The same visual trick had been applied by the architects when they designed the lodge’s exterior: to reduce the appearance of mass amid the small, slow-growing firs and rock outcroppings at the timberline, they had made the building’s components larger, calling for massive foundation stones and doubling the distance between the vertical battens above. The style was known as “Cascadian,” denoting an American version of European alpine architecture that blended with the natural beauty of the site without overwhelming it.

By December, every day was a race against the deteriorating weather. Two concrete reservoirs fed by the Salmon River formed the lodge’s water supply system. Concrete for the second reservoir was poured in subfreezing weather, and Ward Gano, a Forest Service structural engineer, manned a fire all night long to keep it from freezing and cracking before it could set. Seventy-mile-per-hour winds drove grainy “tapioca” snow into a worker’s face until he choked and almost died before William Wechner, the project supervisor, dragged him into a shed and covered his face with a sweater so he could draw a breath. Diesel generators supplied heat to keep the pipes between the reservoirs and lodge from freezing and bursting. Two diesel engines fired steam boilers to heat the lodge itself. The stonemasons got the worst of the increasing cold as they fit stones into the outside walls and the snow-protected arch leading to the main entrance, a job that required the constant adjustment of a jigsaw puzzle whose pieces weighed hundreds of pounds each. Eventually the masons set up around small stoves to keep their hands from freezing while they worked.
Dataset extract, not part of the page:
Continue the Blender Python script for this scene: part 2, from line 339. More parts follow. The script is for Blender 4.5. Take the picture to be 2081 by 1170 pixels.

Down at Summit Meadow, Chef Altorfer began to plan his Christmas meal. The men raised wood roofs over the tents against the weight of the coming snow. The cookhouse crew created decorations, toilet paper streamers and puffs made out of colored-tissue fruit wrappings, all glued together with flour paste. They assembled a cardboard fireplace and placed real wood inside. They set up a Christmas tree, strung with garlands of popcorn and cranberries and ornamented with knives and forks and spoons. A group of children arrived from Portland to sing Christmas carols. A young woman accompanied them on the violin. She played wonderfully, and in her skill revealed yet another of those twists of the depression—lessons paid for by a wealthy father who lost everything after the crash and who now was one of the WPA laborers working on the lodge, living at the camp and, at that moment, listening to his daughter play. Altorfer watched him and saw tears coursing down his face. “Mine, too,” he would recall much later. “It was really beautiful.”

By then the snow was falling steadily, but the lodge was safely roofed. The workers moved into its shelter as the drifts rose against the outside walls, and attention turned to the interior art and craftsmanship that would make Timberline a virtual catalogue of the WPA’s own wide-ranging virtuosity.